La bravura e la spontaneità di Karl Malden furono  tali che la critica parlò di «a regular guy, not a Hollywood actor», di «relatable ordinary men» e di «un Everyman», icona dell'ordinario uomo qualunque (definizione del critico cinematografico del "Times" Charles Champlin). Per questo suo modo di apparire, divenne il testimonial ben retribuito per gli American Express Travelers Cheques dal 1973 e per più di 20 anni; famosa la sua frase nello spot: «Don't leave home without them»; in seguito, reclamizzò l'American Express Card lanciando la nuova mitica frase: «Do you know me?».

Uomo serio e dedito alla famiglia, visse sino alla sua morte con la moglie Mona Greenberg (un'attrice conosciuta al "Goodman's Children's Theater" e sposata nel lontano 18 dicembre 1938): il loro longevo matrimonio durò più di settanta anni. Ebbero due figlie, Carla e Mila, e Carla lo aiutò nello scrivere la sua autobiografia: When Do I Start? A memory (Limelight Editions, 2004).

Karl Malden è morto a Los Angeles alla veneranda età di 97 anni, il 1º luglio del 2009. è stato seppellito presso il Westwood Village Memorial Park Cemetery, a Westwood in California.

Nel corso della sua lunga carriera si è aggiudicato L'Oscar nel 1952, una nomination all'Oscar nel 1954, un Emmy Award e due nomination al Golden Globe.
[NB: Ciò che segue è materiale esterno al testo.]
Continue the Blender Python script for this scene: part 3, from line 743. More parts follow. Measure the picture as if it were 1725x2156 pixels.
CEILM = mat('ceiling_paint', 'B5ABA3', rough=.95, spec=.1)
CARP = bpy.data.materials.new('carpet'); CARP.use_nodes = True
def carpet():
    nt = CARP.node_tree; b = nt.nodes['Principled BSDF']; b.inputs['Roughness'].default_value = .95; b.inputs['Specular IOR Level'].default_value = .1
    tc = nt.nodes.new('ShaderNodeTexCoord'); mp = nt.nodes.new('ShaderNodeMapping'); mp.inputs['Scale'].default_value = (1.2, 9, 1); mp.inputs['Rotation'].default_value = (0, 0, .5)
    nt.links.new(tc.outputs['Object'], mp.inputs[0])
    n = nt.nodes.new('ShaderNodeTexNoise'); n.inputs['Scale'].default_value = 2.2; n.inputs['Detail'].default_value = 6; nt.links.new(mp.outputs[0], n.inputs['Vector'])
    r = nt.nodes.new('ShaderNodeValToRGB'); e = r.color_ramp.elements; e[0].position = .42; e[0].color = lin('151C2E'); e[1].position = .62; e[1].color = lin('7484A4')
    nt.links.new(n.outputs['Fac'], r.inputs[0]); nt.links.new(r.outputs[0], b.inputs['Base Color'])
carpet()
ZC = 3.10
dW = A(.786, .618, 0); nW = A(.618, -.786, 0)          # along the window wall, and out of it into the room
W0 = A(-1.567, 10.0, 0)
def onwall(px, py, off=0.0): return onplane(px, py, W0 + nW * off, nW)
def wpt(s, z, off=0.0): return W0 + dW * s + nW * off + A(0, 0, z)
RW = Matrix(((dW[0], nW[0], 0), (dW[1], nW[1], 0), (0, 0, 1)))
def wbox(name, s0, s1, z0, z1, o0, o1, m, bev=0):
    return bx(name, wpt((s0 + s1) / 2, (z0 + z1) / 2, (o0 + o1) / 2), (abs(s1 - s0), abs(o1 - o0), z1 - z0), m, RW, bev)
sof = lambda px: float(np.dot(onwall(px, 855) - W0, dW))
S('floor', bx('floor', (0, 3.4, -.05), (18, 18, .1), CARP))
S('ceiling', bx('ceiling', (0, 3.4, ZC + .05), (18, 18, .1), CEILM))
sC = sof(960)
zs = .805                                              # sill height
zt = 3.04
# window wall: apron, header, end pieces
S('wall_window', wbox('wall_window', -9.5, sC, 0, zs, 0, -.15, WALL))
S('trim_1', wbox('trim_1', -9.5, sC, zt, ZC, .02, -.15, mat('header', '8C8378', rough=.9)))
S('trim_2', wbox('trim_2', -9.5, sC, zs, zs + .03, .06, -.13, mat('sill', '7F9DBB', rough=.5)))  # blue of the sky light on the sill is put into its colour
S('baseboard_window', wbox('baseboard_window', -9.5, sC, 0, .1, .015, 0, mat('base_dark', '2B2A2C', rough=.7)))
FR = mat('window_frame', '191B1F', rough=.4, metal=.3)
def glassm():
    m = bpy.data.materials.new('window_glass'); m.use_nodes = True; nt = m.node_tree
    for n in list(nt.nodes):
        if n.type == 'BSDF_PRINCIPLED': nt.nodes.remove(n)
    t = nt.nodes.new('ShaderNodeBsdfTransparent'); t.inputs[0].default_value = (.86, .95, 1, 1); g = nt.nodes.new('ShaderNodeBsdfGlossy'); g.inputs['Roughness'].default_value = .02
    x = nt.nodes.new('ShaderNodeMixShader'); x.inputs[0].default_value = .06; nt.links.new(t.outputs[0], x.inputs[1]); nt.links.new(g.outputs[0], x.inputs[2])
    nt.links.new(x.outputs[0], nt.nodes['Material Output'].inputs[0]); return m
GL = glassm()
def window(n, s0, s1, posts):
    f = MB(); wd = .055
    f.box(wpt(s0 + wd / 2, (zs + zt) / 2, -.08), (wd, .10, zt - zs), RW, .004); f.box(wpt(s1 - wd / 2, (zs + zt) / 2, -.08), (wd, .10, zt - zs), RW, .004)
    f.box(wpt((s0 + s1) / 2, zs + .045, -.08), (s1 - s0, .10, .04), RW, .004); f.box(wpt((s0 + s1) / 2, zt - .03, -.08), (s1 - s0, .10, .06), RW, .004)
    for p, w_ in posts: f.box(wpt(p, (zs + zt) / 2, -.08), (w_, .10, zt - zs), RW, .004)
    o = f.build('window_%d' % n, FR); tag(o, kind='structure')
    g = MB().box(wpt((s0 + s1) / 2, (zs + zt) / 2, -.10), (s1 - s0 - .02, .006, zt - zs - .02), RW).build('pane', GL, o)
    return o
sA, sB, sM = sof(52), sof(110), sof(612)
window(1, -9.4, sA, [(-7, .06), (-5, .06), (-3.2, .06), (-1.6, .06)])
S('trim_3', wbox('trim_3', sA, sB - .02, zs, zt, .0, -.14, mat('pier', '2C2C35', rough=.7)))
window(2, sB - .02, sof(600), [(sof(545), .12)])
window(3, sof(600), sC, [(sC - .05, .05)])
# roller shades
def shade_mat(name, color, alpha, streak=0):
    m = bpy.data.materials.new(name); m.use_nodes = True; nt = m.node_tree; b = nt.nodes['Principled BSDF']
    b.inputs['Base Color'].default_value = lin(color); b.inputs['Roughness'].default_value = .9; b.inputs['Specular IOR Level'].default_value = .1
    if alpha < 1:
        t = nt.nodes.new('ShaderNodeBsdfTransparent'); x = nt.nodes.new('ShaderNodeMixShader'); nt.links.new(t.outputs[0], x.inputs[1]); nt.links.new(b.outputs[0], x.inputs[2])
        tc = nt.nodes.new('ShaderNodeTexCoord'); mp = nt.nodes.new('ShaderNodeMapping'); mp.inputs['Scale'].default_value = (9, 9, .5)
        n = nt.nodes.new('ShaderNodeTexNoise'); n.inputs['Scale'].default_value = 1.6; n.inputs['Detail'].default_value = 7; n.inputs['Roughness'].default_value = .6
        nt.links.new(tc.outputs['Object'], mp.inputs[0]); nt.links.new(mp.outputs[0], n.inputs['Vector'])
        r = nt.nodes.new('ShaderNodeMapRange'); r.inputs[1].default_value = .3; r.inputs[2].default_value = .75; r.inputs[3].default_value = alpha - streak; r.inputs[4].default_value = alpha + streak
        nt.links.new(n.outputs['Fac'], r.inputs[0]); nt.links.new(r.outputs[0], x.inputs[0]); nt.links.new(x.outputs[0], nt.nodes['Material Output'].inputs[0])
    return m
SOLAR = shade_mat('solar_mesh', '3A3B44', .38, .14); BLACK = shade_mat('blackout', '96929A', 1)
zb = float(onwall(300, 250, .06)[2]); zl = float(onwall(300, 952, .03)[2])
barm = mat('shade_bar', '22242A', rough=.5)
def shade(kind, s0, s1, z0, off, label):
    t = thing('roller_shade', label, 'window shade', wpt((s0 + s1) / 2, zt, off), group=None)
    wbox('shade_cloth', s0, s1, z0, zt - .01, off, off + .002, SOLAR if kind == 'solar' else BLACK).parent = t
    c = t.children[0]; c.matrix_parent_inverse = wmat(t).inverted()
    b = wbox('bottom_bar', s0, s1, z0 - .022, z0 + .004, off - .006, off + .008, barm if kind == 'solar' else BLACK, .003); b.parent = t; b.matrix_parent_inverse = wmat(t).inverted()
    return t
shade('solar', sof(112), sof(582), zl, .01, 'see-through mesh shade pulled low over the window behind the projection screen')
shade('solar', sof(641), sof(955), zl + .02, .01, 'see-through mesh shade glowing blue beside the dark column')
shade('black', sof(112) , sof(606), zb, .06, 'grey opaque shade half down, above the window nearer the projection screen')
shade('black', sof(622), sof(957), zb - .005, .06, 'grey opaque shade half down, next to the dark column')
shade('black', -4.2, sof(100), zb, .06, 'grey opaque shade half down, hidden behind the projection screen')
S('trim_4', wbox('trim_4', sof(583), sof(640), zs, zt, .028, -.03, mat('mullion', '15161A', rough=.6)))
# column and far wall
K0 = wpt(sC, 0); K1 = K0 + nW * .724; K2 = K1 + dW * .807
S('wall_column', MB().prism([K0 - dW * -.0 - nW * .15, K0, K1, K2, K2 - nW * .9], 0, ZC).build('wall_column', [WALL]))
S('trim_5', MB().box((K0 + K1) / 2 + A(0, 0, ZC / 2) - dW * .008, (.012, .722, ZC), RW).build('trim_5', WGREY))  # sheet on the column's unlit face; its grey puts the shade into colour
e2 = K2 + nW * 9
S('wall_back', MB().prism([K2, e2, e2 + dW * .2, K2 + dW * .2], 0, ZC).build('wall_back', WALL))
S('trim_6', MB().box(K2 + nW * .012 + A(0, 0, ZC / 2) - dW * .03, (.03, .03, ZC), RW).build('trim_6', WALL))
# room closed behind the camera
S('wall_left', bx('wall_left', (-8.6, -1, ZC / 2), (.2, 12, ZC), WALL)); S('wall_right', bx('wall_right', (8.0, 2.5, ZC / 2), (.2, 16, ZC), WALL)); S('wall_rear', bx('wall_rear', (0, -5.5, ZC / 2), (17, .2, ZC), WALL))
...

Dal 1988 al 1992 fu presidente dell'Academy of Motion Pictures Arts and Sciences, che assegna gli Oscar.


Eva Marie Saint, che nel 1954 aveva lavorato con lui in Fronte del porto e che era divenuta una sua grande amica, in occasione della sua morte, disse di lui al "The Times" che era «un attore consumato», che non era mai cambiato e che, guardando al suo lavoro, non aveva mai sbagliato o fatto un passo falso (riportato da Dennis McLellan il 2 luglio del 2009 nel suo Obituaries, sul "Los Angeles Times"). Queste parole sono senz'altro condivisibili da parte di tutti coloro che amano il grande cinema e i grandi attori di Hollywood.